• Thu
  • Dec 18, 2014
  • Updated: 4:30pm

Market to stagnate as tech grabs light

PUBLISHED : Wednesday, 17 May, 2000, 12:00am
UPDATED : Wednesday, 17 May, 2000, 12:00am

The investment market will continue to stagnate as more investors pour their money into technology-related projects in anticipation of better yields, according to property consultants.


Transactions in the luxury residential and grade A office sectors remained low despite a rise in activity earlier this year, agents said.


Michael McGuire, a director of A G Wilkinson & Associates, said corporations would dispose of luxury residential properties to beef up cash holdings for more attractive investments, including Internet or technology related projects.
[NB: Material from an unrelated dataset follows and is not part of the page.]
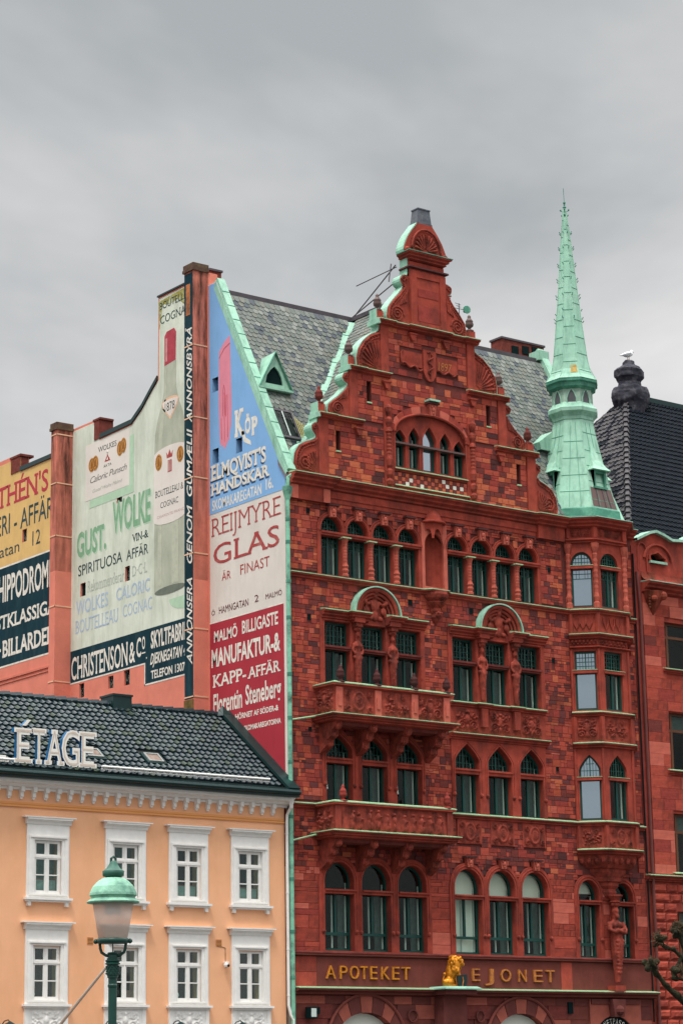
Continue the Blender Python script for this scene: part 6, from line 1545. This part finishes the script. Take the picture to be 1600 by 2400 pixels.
# hip roof
HX,HY,HZ=14.42,.30,19.75; PT=1.2; T_=6.15
rp=MB().add([(HX,HY,HZ),(26,HY,HZ),(26,HY+T_,HZ+PT*T_),(HX+T_,HY+T_,HZ+PT*T_),(HX,HY+2*T_,HZ),(26,HY+2*T_,HZ)],[(0,1,2,3),(0,3,4),(3,2,5,4)])
nr=rp.build('roof',roofbase,Nb)
s3=math.hypot(1,PT); bF=Vector((0,1/s3,PT/s3)); nF=Vector((0,-PT/s3,1/s3)); aF=Vector((1,0,0))
OF_=Vector((HX,HY,HZ))
def ins_f(u,v):
    y=v*bF.y; return y<T_-.05 and u>y+.02 and u<9.5-.0
tile_field(OF_,aF,bF,nF,9.5,T_*s3,ins_f,.20,.29,[tile_n],[1],nr,'roof_tile',shape='pan',limit=200,near=lambda p:abs(p.x-16.5)+abs(p.z-21),lift=.045,jitter=.1)
bH=Vector((1/s3,0,PT/s3)); nH=Vector((-PT/s3,0,1/s3)); aH=Vector((0,-1,0)); OH=Vector((HX,HY+T_*2,HZ))
def ins_h(u,v):
    x=v*bH.x; y=HY+2*T_-u; return x<T_-.05 and y>HY+x+.02 and y<HY+2*T_-x
tile_field(OH,aH,bH,nH,T_*2,T_*s3,ins_h,.20,.29,[tile_n2,tile_n],[3,1],nr,'roof_tile',shape='pan',limit=100,near=lambda p:abs(p.y-2.5)+abs(p.z-23),lift=.045,jitter=.1)
# hip tiles
for i in range(26):
    t=T_*(i+.2)/26; t1=T_*(i+1.35)/26
    MB().tube([(HX+t,HY+t,HZ+PT*t+.05),(HX+t1,HY+t1,HZ+PT*t1+.0)],[.13,.10],6).build('hip_tile',tile_n2,nr)
MB().box(HX+T_,26,HY+T_-.12,HY+T_+.12,HZ+PT*T_-.05,HZ+PT*T_+.14).build('ridge_cap',tile_gd,nr)
MB().add([(13.9,6.2,23.5),(15.5,6.2,23.5),(17.2,6.2,27.05),(13.9,6.2,27.05),(13.9,9,27.05),(17.2,9,27.05)],[(0,1,2,3),(3,2,5,4)]).box(13.8,17.3,6.1,9.0,27.05,27.15).build('roof_hatch',tile_gd,nr)
# sooty chimney as stacked bulging drums
def nz(r,k): return r
st=MB()
def blk(r0,z): return (r0,z)
prof=[(.72,25.6),(.80,26.2),(.86,26.9),(.92,27.0),(1.08,27.25),(1.12,27.55),(.98,27.78),(.72,27.86),(.66,28.02),(.74,28.10),(.86,28.20),(.86,28.48),(.66,28.60),(.38,28.66),(.34,28.84),(.20,28.9)]
st.lathe(prof,(20.7,6.3,-.35),8,sx=.72,sy=.62,rot=.3)
chs=st.build('chimney',blackstone,Nb)
md=chs.modifiers.new('sub','SUBSURF'); md.subdivision_type='SIMPLE'; md.levels=3; md.render_levels=3
tx=bpy.data.textures.new('rough','CLOUDS'); tx.noise_scale=.35; md2=chs.modifiers.new('disp','DISPLACE'); md2.texture=tx; md2.strength=.16; md2.mid_level=.5
smooth_edges(chs,.5)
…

Investors had lost their appetite for luxury residential properties because of low yields.


The market for office space has also come down significantly because office prices had rebounded up to 15 per cent from 1998's low level, he said, adding that investors were unlikely to return to the market unless the rental yield improved. He said annual rental yield for luxury residential properties and offices were about 5 to 6 per cent.


However, activity in the retail sector in prime locations outperformed other sectors, with yields of up to 10 per cent per year, he said. Last month's poor land auction and concerns on interest rate rises would certainly dampen investors' interest in acquiring properties. But he expected to see office rental increase by 20 per cent this year, with Central the first to recover as a result of short supply. Although there was a positive outlook for office rentals, he said investors would remain cautious until a full recovery in office leasing.
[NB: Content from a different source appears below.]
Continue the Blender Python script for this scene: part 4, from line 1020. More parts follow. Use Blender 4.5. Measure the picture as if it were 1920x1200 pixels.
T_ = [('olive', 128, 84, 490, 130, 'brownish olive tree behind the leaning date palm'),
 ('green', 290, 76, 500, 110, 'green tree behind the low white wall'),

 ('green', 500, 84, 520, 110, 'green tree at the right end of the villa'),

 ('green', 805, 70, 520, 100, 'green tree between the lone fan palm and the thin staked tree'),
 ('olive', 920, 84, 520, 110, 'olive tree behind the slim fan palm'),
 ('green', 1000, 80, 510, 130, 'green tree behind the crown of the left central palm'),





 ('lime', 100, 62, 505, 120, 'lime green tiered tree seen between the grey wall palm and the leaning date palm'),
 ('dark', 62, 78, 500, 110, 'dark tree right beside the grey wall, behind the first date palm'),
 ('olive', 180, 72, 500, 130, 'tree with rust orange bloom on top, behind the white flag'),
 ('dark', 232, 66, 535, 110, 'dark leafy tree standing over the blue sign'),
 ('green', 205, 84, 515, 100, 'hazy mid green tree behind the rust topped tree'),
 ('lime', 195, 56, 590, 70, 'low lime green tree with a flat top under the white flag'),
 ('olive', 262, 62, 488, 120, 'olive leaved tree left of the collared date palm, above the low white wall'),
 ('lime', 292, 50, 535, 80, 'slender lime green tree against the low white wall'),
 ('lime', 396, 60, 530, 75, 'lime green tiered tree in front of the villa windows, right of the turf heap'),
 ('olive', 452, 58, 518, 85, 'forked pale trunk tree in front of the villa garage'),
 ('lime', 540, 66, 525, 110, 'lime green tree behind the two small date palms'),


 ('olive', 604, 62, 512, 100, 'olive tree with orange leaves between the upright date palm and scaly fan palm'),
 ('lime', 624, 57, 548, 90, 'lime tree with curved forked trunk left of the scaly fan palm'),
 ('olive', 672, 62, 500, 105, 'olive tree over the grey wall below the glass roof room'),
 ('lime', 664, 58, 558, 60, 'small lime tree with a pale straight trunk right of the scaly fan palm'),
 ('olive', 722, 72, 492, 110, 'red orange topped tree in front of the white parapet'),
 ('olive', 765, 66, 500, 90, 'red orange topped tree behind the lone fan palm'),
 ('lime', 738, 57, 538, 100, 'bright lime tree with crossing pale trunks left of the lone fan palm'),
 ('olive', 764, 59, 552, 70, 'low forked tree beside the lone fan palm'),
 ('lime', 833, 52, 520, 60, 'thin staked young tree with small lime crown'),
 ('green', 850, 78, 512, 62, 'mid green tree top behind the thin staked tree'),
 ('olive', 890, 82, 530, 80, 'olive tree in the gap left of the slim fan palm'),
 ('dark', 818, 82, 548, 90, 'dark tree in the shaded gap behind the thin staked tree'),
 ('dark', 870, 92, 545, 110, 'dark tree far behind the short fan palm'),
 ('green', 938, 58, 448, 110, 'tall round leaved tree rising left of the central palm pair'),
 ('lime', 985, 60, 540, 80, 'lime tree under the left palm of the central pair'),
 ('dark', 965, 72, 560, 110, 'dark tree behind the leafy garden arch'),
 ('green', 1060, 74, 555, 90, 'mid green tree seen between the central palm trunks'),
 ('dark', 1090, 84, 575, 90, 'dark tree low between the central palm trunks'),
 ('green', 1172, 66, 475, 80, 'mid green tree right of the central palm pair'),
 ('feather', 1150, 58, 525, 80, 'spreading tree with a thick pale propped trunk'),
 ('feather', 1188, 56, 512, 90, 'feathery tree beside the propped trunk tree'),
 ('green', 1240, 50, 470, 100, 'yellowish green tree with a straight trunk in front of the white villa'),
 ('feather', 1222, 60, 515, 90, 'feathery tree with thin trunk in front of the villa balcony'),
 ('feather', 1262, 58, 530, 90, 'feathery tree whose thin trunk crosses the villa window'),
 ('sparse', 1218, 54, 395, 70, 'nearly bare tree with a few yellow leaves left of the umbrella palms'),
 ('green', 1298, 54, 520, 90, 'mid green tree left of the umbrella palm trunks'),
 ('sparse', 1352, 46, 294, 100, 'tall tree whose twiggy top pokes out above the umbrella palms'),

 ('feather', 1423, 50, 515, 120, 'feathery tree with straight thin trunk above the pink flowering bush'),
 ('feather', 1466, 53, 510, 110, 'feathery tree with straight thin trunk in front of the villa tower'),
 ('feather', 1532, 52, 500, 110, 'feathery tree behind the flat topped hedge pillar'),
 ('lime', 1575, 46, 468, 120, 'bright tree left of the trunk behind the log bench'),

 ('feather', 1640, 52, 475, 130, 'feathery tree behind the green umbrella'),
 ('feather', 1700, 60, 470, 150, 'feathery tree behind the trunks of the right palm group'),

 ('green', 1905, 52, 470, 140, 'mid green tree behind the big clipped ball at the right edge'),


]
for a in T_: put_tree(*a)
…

Chesterton Petty associate director Watson Chan said the slowdown in investment was partly because of the poor land auction result and a possible rise in interest rates. He said the market would improve if mainland China gained entry to the World Trade Organisation. The market would become more active as Hong Kong would become a gateway for multinational firms to move into the mainland, which in turn would create demand for office space, he said.